Start DATA FOR THIS EXERCISE
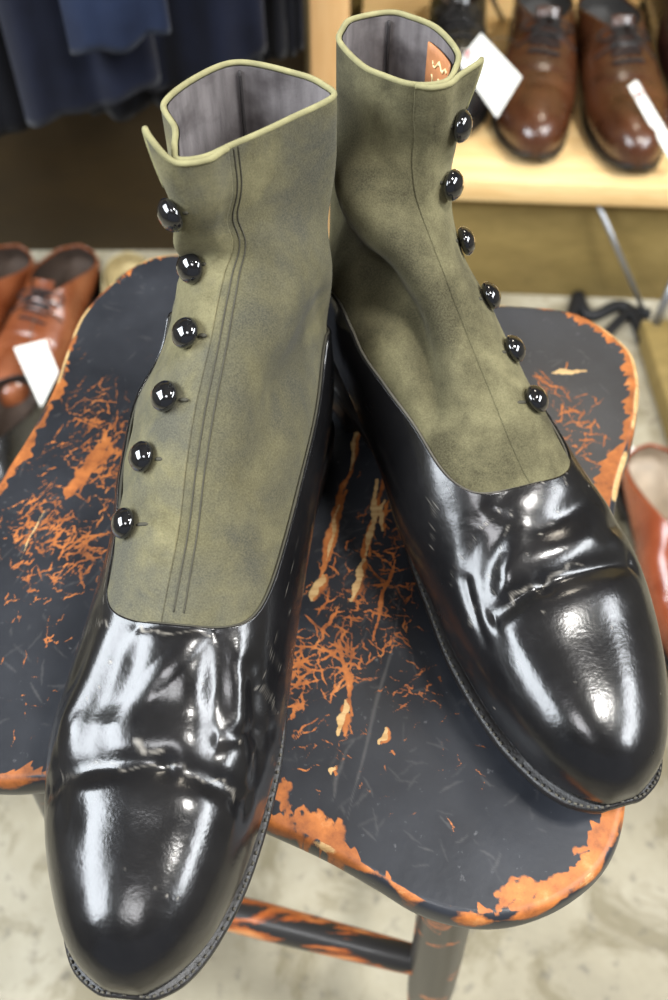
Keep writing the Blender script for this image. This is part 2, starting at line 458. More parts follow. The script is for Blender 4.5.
def seam(ph):
    x = np.mod(np.asarray(ph)+pi, 2*pi)-pi; a = np.abs(x)
    return np.where(x >= 0, np.interp(a, SEAM_X, inner_now[1]), np.interp(a, SEAM_X, inner_now[0]))
TOP = 16.0
def lerp_disp(items):
    def f(t, ph):
        x = np.mod(ph+pi, 2*pi)-pi; o = np.zeros(np.broadcast(t, ph).shape)
        for (t0, p0, t1, p1, dep, wd) in items:  # segment in (t, k*ph) space
            k = 1.8
            ax, ay, bx, by = t0, p0*k, t1, p1*k; px, py = t, x*k
            L2 = (bx-ax)**2+(by-ay)**2+1e-9
            u = np.clip(((px-ax)*(bx-ax)+(py-ay)*(by-ay))/L2, 0, 1)
            d = np.sqrt((px-ax-u*(bx-ax))**2+(py-ay-u*(by-ay))**2)
            o = o+dep*gau(d, wd)*(.55+.45*np.sin(pi*np.clip(u, .08, .92)))
        return o
    return f
def make_boot(side_name, loc, yaw, rows, loop, vamp_items, shaft_items, btn, flap_edge, label, scuffs, tip, suede_m, grime_shade, fphi=0., tipz=.009):
    # side: +1 when the outer side lies on +x (boot seen at the photo's right), -1 otherwise
    side = 1 if side_name == 'R' else -1
    inner_now[0] = INNER[side_name]; inner_now[1] = OUTERS[side_name]
    root = empty('button_boot', loc, yaw)
    tag(root, label, 'boot', 'pair of button boots on the stool')
    fv, fs = lerp_disp(vamp_items), lerp_disp(shaft_items)
    last = Last(rows, loop, disp=lambda t, ph: fv(t, ph)*(1-sm(6.8, 7.8, t))+fs(t, ph))
    # --- black leather foot
    nt, npn = 330, 340
    o, tt, ph = patch('vamp', last, side, .0, lambda p: seam(p)+.03, -pi, pi, nt, npn, M['boot'], root,
                      off=lambda t, p: .0011*np.ones_like(t), closed=True, upow=1.5)
    sc = np.zeros(tt.shape); x = np.mod(ph+pi, 2*pi)-pi
    r2 = np.random.default_rng(3 if side > 0 else 5)
    for (t0, p0, t1, p1, wd, st) in scuffs:
        k = 1.8; ax, ay, bx, by = t0, p0*k, t1, p1*k
        L2 = (bx-ax)**2+(by-ay)**2+1e-9
        wob = .05*np.sin(tt*7+ph*11)+.025*np.sin(ph*27+tt*19)
        u = np.clip(((tt-ax)*(bx-ax)+(x*k-ay)*(by-ay))/L2, 0, 1)
        wd = wd*.62
        d = np.sqrt((tt+wob-ax-u*(bx-ax))**2+(x*k-ay-u*(by-ay))**2)
        br = np.clip(.35+.7*np.sin(u*31+3*np.sin(u*17+t0*9)), 0, 1)
        sc = np.maximum(sc, st*gau(d, wd)*(.25+.75*br))
    for _ in range(34):
        t0 = r2.uniform(3, 8.2); p0 = r2.normal(0, .9)
        sc = np.maximum(sc, r2.uniform(.2, .8)*gau(np.hypot(tt-t0, (x-p0)*1.8), r2.uniform(.008, .016)))
    setattr_f(o, 'scuff', np.clip(sc, 0, 1))
    sm_ = o.modifiers.new('thickness', 'SOLIDIFY'); sm_.thickness = .0012; sm_.offset = -1
    # edge stitching along the seam
    mb = MB(); p_ = np.linspace(-pi, pi, 321)
    Q = place(last.P(seam(p_)-.03, p_, .0014), side)
    mb.tube(Q, .00045, 5); Q2 = place(last.P(seam(p_)+.03, p_, .0008), side); mb.tube(Q2, .0006, 6)
    mb.build('seam_stitching', M['threadL'] if side > 0 else M['thread'], o)
    # --- cloth shaft
    o2, tt, ph = patch('shaft', last, side, lambda p: seam(p)-.12, TOP, -pi, pi, 150, 200, suede_m, root, closed=True)
    x = np.mod(ph+pi, 2*pi)-pi
    g = np.zeros(tt.shape)
    for (t0, p0, st, wt, wp) in grime_shade: g = np.maximum(g, st*np.minimum(1, 1.25*gau(tt-t0, wt)*gau(x-p0, wp)))  # dark spots: staining plus shade painted into the cloth folds
    setattr_f(o2, 'grime_shade', g)
    # front seam: two stitched lines
    mb = MB()
    for dp in (-.035, .035):
        t_ = np.linspace(6.7, TOP-.1, 120); mb.tube(place(last.P(t_, np.full(120, dp+fphi), .0001), side), .00032, 5)
    mb.build('front_seam', M['thread'], o2)
    # --- lining
    o3, tt, ph = patch('lining', last, side, 11.5, TOP-.03, -pi, pi, 50, 160, M['lining'], root, off=-.0026, closed=True)
    if True:
        t_ = np.linspace(12.3, TOP-.1, 60); mb = MB(); mb.tube(place(last.P(t_, np.full(60, pi), -.0031), side), .0007, 6); mb.build('back_seam', M['insole'], o3)
    V = place(last.P(np.full(80, 11.6), np.linspace(-pi, pi, 80, endpoint=False), -.003), side)
    mesh('insole', V, [list(range(80))], M['insole'], root)
    # --- binding round the top edge
    pb = np.linspace(-pi, pi, 220, endpoint=False); pb = np.append(pb, pb[0])
    mb = MB(); mb.tube(place(last.P(np.full(221, TOP-.01), pb, -.0010), side), .0012, 8, cap=False); mb.build('top_binding', M['bind'], root)
    # --- button flap over the outer side, scalloped edge
    nb = len(btn); bt = np.array([b[0] for b in btn])
    def edge(t):
        base = np.interp(t, flap_edge[0], flap_edge[1])
        wave = np.zeros_like(t)
        for b_ in bt: wave = np.maximum(wave, gau(t-b_, .30))
        return base+.11*wave
    def foff(t, p):
        e = edge(t); f = np.clip((p-.15)/(e-.15), 0, 1)
        o_ = .0004+.0014*sm(0, .25, f)
        return o_+tip*sm(14.6, TOP, t)*sm(.62, 1, f)**1.5
    def flift(t, p):
        e = edge(t); f = np.clip((p-.15)/(e-.15), 0, 1)
        return tipz*sm(14.8, TOP, t)*sm(.6, 1, f)**1.6
    o4, tt, ph = patch('button_flap', last, side, lambda p: seam(p)-.05, TOP, .12, lambda t: np.maximum(edge(t), .16), 150, 60, suede_m, root, off=foff, thick=.0016, lift=flift)
    # lower end of the flap follows the seam
    setattr_f(o4, 'grime_shade', np.zeros(len(o4.data.vertices)))
    e_t = np.linspace(float(seam(.6)), TOP, 160)
    zl = lambda t, p: np.stack([0*t, 0*t, flift(t, p)], -1)
    pts = last.P(e_t, edge(e_t), foff(e_t, edge(e_t))-.0006)+zl(e_t, edge(e_t))
    top_p = np.linspace(edge(np.array([TOP]))[0], .12, 40)[1:]
    pts2 = last.P(np.full(39, TOP), top_p, foff(np.full(39, TOP), top_p)-.0006)+zl(np.full(39, TOP), top_p)
    mb = MB(); mb.tube(place(np.concatenate([pts2[::-1], pts[::-1][:14]]), side), .0012, 8)
    mb.build('flap_binding', M['bind'], o4)
    # --- buttons
    for (t_, p_) in btn:
        n = last.norm(np.array(t_), np.array(p_)); c = last.P(np.array(t_), np.array(p_), 0.0018)
        n = place(n+np.array([.15, 0, 0]), side); c = place(c, side); n /= np.linalg.norm(n)
        ux = np.cross(n, [0, 0, 1.]); ux /= np.linalg.norm(ux); uy = np.cross(n, ux)
        prof = [(.0, .0072), (.0024, .0069), (.0046, .0059), (.0061, .0043), (.0067, .0028), (.0062, .0014), (.0044, .0006), (.0018, .0003), (.0014, -.002)]
        V = []; nn = 24
        for (r_, h) in prof:
            for j in range(nn):
                a = 2*pi*j/nn; V.append(c+n*h+ux*r_*cos(a)+uy*r_*sin(a))
        b_o = mesh('button', V, gridfaces(len(prof), nn, True), M['button'], root)
        # stitched buttonhole running forward from the button
        q = np.linspace(p_-.10, p_-(.26 if t_ < 8.5 else .19), 9)
        mb = MB(); mb.tube(place(last.P(np.full(9, t_-.02), q, .0015), side), [.0003, .0007, .0009, .0009, .0009, .0009, .0009, .0007, .0003], 6)
        mb.build('buttonhole', M['thread'], o4)
    # --- sole, welt and heel
    make_sole(last, side, root, M['sole'])
    return root, last, side

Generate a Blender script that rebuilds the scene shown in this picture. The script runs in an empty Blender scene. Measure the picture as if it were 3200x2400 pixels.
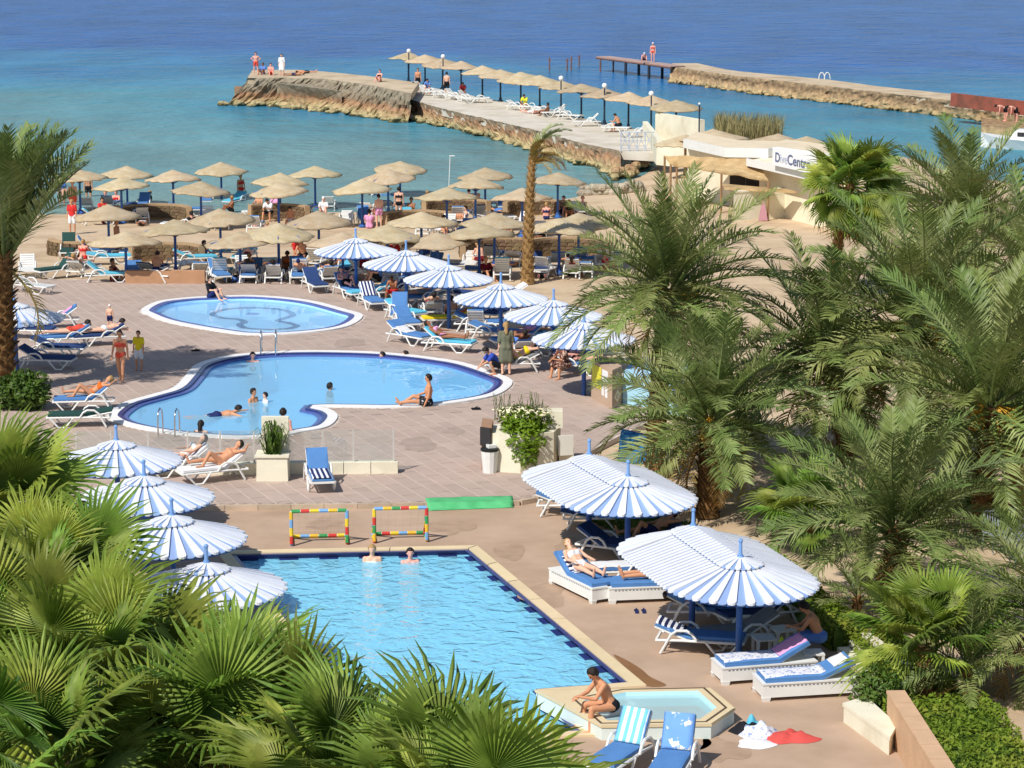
import bpy, bmesh, math, random
from mathutils import Vector, Matrix, noise as mnoise
R = math.radians
rnd = random.Random(7)
scene = bpy.context.scene
C = scene.collection

# ------------------------------------------------------------------ camera, sky, sun, exposure
CAM_Z, PITCH, FPX, CX, CY = 15.5, R(11.0), 5500.0, 1106.0, 829.5   # reference frame 2212 x 1659
cam_d = bpy.data.cameras.new('camera'); cam = bpy.data.objects.new('camera', cam_d); C.objects.link(cam)
cam.location = (0, 0, CAM_Z); cam.rotation_euler = (R(90) - PITCH, 0, 0)
cam_d.sensor_width = 36; cam_d.sensor_fit = 'HORIZONTAL'; cam_d.lens = 36 * FPX / 2212.0
cam_d.clip_start = 0.5; cam_d.clip_end = 20000
scene.camera = cam
SUN_TO = Vector((0.55, 0.70, -1.0)).normalized()          # direction the light travels
SUN_EL = math.asin(-SUN_TO.z); SUN_AZ = math.atan2(-SUN_TO.x, -SUN_TO.y)
world = bpy.data.worlds.new('World'); scene.world = world; world.use_nodes = True
wn = world.node_tree; bg = wn.nodes['Background']
sky = wn.nodes.new('ShaderNodeTexSky'); sky.sky_type = 'NISHITA'; sky.sun_disc = False
sky.sun_elevation = SUN_EL; sky.sun_rotation = SUN_AZ; sky.air_density = 1.0; sky.dust_density = 0.6
wn.links.new(sky.outputs[0], bg.inputs[0]); bg.inputs[1].default_value = 0.10
sun_d = bpy.data.lights.new('sun', 'SUN'); sun_d.energy = 4.5; sun_d.angle = R(0.53); sun_d.color = (1.0, 0.955, 0.88)
sun = bpy.data.objects.new('sun', sun_d); C.objects.link(sun)
sun.rotation_euler = SUN_TO.to_track_quat('-Z', 'Y').to_euler()
scene.view_settings.view_transform = 'Standard'; scene.view_settings.look = 'None'
scene.view_settings.exposure = 0.06; scene.view_settings.gamma = 1.0; scene.view_settings.use_curve_mapping = False
scene.cycles.max_bounces = 8; scene.cycles.transparent_max_bounces = 16

# ------------------------------------------------------------------ geometry helpers
FWD = Vector((0, math.cos(PITCH), -math.sin(PITCH))); UP = Vector((0, math.sin(PITCH), math.cos(PITCH)))
def G(u, v, z=0.0):
    """ground position (world) of a reference point lying at height z"""
    d = Vector((1, 0, 0)) * ((u - CX) / FPX) + UP * ((CY - v) / FPX) + FWD
    t = (z - CAM_Z) / d.z
    return Vector((d.x * t, d.y * t, z))
def G2(u, v, z=0.0):
    p = G(u, v, z); return (p.x, p.y)
def inpoly(x, y, P):
    c = False; n = len(P); j = n - 1
    for i in range(n):
        xi, yi = P[i]; xj, yj = P[j]
        if (yi > y) != (yj > y) and x < (xj - xi) * (y - yi) / (yj - yi) + xi: c = not c
        j = i
    return c
def polydist(x, y, P):
    best = 1e9; n = len(P)
    for i in range(n):
        ax, ay = P[i]; bx, by = P[(i + 1) % n]
        dx, dy = bx - ax, by - ay; L = dx * dx + dy * dy
        t = 0 if L == 0 else max(0, min(1, ((x - ax) * dx + (y - ay) * dy) / L))
        best = min(best, math.hypot(x - ax - t * dx, y - ay - t * dy))
    return best
def lin(c):
    c = c / 255.0
    return c / 12.92 if c <= 0.04045 else ((c + 0.055) / 1.055) ** 2.4
def rgb(r, g, b): return (lin(r), lin(g), lin(b), 1.0)

SEA = -1.0
_coast = [G2(u, v, SEA) for u, v in [(-2500, 470), (-400, 464), (300, 457), (1100, 452), (1250, 420), (1330, 396), (1395, 372), (1440, 330), (1500, 280), (1560, 283), (1750, 308), (1900, 335), (2212, 400), (3600, 600)]]
def coast(x):
    if x <= _coast[0][0]: return _coast[0][1]
    for (x0, y0), (x1, y1) in zip(_coast, _coast[1:]):
        if x0 <= x <= x1: return y0 + (y1 - y0) * (x - x0) / (x1 - x0)
    return _coast[-1][1]
UPZ = 0.12
UPPER = [G2(u, v, UPZ) for u, v in [(-700, 1098), (200, 1094), (700, 1088), (1060, 1083), (1120, 1080), (1152, 1074), (1166, 1064), (1160, 1050), (1190, 1020), (1300, 960), (1420, 900), (1430, 850), (1290, 795), (1100, 720), (960, 640), (720, 606), (420, 603), (-900, 603)]]
LOWER = [G2(u, v, 0) for u, v in [(-900, 1075), (1180, 1050), (1290, 990), (1400, 1060), (1560, 1210), (1660, 1290), (1800, 1400), (1912, 1510), (1960, 1600), (2120, 1900), (2300, 2400), (-1800, 2400)]]
def base_ground(x, y):
    d = (coast(x) - y) * 0.85
    z = -1.0 + 0.042 * d if d > 0 else -1.0 + 0.07 * d
    z = max(-4.0, min(0.12, z))
    if y < 96: z = min(z, 0.12 - 0.15 * max(0, min(1, (96 - y) / 8)))
    return z
def ground(x, y):
    if inpoly(x, y, UPPER): return UPZ
    if inpoly(x, y, LOWER): return 0.0
    return base_ground(x, y)
def place(u, v, h=0.0):
    z = 0.0
    for _ in range(12):
        p = G(u, v, z + h); z2 = ground(p.x, p.y)
        if abs(z2 - z) < 1e-4: break
        z = 0.5 * z + 0.5 * z2
    p = G(u, v, z + h); return Vector((p.x, p.y, ground(p.x, p.y)))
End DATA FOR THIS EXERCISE
**TASK INSTRUCTIONS**
Output word for word the lines running from the one containing "Generate a Blender" to the one containing "C = scene.collection", both included, leaving out the pictures.

**TASK ANSWER**
Generate a Blender script that rebuilds the scene shown in this picture. The script runs in an empty Blender scene. Measure the picture as if it were 3200x2400 pixels.
import bpy, bmesh, math, random
from mathutils import Vector, Matrix, noise as mnoise
R = math.radians
rnd = random.Random(7)
scene = bpy.context.scene
C = scene.collection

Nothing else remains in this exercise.